Jesus wasn’t set upon by his people and murdered outright. A legal process was brought to bear and scripture was the basis of that process. What was the meat of the judgement? Effectively that any prophet, even if he performs miracles, must be put to death if he speaks of a god unknown to the Hebrews and to their fathers.

The Bible is not without value. However, it’s value does not lie in seeking to condemn others or to cast aspersions on how another person stands with God simply because their position on the matter differs from your own. Jesus came to move the dialog away from condemnation through forgiveness, and move to a more positive fellowship based upon encouraging empathy and love over disciplining through condemnation and fear.
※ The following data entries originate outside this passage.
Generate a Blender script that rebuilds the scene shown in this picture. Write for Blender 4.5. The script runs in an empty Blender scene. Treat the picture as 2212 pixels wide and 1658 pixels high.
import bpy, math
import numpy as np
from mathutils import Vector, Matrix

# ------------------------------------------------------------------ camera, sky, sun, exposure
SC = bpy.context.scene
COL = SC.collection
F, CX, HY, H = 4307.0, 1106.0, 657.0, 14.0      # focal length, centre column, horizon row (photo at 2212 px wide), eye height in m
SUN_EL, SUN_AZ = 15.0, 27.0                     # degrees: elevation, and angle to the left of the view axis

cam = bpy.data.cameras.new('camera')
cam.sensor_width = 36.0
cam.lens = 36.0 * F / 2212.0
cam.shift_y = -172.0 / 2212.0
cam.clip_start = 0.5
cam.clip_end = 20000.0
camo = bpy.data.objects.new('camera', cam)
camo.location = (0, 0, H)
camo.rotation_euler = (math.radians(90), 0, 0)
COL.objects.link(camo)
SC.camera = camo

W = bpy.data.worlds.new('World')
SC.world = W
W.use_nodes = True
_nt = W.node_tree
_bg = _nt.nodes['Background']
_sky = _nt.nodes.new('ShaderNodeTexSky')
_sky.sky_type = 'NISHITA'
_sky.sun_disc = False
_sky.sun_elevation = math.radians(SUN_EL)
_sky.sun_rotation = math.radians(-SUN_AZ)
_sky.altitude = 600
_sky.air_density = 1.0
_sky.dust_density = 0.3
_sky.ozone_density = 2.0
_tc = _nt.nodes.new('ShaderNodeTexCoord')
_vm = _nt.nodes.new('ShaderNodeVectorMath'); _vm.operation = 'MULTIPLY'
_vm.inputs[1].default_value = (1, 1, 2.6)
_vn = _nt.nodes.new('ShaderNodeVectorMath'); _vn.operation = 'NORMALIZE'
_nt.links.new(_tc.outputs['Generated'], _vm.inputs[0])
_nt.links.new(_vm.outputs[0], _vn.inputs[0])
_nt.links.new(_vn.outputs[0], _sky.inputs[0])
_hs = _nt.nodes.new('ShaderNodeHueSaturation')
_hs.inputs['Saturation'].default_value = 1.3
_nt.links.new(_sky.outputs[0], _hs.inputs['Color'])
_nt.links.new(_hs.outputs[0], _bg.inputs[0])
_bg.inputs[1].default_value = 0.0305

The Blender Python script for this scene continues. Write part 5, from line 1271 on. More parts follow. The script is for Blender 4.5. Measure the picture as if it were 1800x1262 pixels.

It is the challenge for contemporary Christians to move away from negative speech that reflects the same modus operandi that the Pharisees used to put Christ to death. Just because you’re not putting them to death, having it your heart or worse saying that they are deserving or in danger of hell unless they see it your way isn’t actually much better.

Put it this way, God is love, and it is upon you as God’s servant to be the best example of love you can be. Surely the most loving response in the face of someone who’s faith you disagree with is this: Lord, as much as I see imperfection in their walk, I realise they see some in my own. I accept your forgiveness for those things I have not and perhaps never will have the wisdom to change. In this I take heart that they too are worthy of your forgiveness through your love and grace, and that opens the door for us to meet again one day and rejoice in the truth.